Tim Hornibrook : China appears to blink in trade confrontation with the US

There’s a whiff of fear in the air in China as escalating trade frictions with the US begin to impact on an economy that had its own pre-existing issues.

Returning after a week-long national holiday, China’s stock markets and its currency were rattled on Monday by the People’s Bank of China’s (PBoC) weekend decision to inject liquidity into the banking system for the fourth time this year, a signal of the central bank’s concerns about the vulnerability of the economy.

China's stock market fell heavily, rattled by an injection of cash into its banking system.

The Shanghai Composite index fell nearly 4 per cent and the Hong Kong market was down nearly 2 per cent. The renminbi was about 0.4 per cent weaker against the US dollar.

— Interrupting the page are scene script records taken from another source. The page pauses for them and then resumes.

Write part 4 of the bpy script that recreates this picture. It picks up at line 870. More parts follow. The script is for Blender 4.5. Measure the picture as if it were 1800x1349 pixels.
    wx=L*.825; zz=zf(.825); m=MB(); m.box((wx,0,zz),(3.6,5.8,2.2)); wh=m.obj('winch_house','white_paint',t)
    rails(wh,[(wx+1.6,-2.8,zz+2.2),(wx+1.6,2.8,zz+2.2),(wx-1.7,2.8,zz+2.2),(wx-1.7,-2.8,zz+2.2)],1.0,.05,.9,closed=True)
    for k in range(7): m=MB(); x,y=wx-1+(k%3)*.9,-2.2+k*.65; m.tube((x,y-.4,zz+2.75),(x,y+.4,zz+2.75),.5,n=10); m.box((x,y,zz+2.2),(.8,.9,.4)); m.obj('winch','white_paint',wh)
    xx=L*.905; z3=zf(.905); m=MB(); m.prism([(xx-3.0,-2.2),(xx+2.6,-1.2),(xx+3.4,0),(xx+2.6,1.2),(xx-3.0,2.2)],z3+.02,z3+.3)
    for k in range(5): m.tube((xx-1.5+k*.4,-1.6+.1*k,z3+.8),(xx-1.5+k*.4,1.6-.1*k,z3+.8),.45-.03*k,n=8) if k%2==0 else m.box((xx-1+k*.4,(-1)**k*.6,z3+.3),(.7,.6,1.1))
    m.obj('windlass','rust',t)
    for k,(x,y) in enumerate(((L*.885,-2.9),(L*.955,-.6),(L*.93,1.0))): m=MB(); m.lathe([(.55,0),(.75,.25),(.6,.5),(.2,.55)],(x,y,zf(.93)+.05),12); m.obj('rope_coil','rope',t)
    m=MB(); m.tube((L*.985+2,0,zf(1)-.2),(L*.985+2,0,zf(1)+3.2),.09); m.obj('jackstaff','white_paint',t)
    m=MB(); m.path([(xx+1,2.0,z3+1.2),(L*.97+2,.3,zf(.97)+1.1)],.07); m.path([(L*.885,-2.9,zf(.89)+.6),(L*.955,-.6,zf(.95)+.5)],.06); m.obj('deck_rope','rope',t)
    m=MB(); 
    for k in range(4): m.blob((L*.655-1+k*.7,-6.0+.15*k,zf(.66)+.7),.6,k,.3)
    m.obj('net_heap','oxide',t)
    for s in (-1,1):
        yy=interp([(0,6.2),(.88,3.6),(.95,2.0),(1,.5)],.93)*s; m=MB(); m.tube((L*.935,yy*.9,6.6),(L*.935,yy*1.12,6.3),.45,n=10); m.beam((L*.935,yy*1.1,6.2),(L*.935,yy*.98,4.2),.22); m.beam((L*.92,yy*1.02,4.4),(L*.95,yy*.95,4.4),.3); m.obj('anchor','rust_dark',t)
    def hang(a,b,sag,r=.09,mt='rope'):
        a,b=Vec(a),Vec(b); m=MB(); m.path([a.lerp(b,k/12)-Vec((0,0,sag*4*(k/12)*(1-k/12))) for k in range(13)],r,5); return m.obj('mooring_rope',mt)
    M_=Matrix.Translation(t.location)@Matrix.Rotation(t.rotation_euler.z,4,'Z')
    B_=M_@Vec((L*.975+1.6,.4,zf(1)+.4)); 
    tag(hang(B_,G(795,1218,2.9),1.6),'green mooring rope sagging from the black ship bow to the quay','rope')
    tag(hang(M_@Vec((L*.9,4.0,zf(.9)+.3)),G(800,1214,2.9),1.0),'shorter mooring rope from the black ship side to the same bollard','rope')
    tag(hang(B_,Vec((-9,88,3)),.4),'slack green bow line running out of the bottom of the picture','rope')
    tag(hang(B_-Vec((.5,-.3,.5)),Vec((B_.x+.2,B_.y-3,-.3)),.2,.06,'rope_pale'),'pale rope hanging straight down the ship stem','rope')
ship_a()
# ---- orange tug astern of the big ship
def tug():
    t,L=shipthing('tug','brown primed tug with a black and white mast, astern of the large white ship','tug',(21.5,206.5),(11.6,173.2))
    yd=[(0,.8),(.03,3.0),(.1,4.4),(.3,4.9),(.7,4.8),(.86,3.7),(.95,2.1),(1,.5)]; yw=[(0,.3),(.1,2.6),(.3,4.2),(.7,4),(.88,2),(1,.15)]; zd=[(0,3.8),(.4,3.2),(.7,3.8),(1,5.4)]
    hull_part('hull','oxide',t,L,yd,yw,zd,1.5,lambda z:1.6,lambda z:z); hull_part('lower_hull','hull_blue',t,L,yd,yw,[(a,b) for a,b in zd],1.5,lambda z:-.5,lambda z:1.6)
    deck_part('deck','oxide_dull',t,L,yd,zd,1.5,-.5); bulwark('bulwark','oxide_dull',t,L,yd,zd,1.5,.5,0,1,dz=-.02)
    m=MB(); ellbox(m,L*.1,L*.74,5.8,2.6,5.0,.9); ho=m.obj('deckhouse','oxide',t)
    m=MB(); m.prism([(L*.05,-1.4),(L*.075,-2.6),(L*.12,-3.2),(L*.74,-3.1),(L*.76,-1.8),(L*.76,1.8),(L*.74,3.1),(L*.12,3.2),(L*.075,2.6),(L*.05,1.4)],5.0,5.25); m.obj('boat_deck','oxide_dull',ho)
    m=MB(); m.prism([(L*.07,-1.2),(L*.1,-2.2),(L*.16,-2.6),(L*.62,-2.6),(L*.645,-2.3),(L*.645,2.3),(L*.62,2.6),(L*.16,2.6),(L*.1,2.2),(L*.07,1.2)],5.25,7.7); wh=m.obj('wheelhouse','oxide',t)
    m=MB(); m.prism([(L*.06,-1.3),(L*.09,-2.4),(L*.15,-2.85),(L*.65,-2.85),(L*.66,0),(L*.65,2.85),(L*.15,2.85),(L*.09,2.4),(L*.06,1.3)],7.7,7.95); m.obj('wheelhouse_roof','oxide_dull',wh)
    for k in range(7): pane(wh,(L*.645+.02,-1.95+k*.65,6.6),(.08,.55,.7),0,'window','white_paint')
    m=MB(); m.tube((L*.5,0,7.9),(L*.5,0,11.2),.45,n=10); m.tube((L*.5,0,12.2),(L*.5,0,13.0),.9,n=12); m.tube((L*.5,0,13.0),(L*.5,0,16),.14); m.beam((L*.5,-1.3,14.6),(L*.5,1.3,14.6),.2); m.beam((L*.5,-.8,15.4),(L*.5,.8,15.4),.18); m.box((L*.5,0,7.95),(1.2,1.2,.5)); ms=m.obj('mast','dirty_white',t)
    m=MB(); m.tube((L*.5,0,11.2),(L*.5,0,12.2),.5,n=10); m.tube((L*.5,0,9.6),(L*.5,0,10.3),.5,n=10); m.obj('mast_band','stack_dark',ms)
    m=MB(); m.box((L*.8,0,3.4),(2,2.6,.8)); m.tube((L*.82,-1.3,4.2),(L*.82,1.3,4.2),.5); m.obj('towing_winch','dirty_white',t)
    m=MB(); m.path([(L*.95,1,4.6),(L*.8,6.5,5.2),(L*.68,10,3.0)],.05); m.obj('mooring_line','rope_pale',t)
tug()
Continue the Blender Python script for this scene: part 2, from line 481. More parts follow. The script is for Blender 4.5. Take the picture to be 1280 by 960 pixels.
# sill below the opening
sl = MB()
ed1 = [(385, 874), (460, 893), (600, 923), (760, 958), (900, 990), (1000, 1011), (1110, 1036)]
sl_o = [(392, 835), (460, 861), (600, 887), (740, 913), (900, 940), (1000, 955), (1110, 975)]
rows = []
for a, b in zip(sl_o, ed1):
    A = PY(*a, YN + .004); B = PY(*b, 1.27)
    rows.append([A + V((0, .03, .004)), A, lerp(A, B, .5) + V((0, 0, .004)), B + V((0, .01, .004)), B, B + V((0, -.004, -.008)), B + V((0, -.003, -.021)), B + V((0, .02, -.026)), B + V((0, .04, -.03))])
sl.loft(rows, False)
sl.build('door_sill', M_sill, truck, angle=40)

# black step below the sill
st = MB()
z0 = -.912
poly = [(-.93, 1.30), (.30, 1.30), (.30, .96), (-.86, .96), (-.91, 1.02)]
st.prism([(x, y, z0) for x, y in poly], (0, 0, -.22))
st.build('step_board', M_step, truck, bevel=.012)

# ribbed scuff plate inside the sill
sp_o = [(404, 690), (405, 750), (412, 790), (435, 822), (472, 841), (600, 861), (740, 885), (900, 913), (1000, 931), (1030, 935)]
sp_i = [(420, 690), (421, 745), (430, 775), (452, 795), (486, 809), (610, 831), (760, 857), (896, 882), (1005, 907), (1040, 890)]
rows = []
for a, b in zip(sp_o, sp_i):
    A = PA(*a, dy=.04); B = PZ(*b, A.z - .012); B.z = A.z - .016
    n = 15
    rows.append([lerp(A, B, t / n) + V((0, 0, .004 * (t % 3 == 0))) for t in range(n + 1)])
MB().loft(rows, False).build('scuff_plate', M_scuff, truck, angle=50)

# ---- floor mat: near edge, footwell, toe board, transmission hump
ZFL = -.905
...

The PBoC announced a 1 per cent cut in banks’ reserve requirements at the weekend. In effect, it released about $US175 billion ($247 billion) of cash into the banking system, although it directed some of that to be used to refinance maturing short-term bank funding. The net injection of liquidity into the economy via increased bank lending is about $US109 billion.

Last month, the Trump administration slapped tariffs on $US250 billion of China’s exports to the US, with the threat of another $US267 billion to come if China retaliated, which it has. If the second tranche of the tariffs is imposed, all China’s exports to the US would become more expensive and less competitive.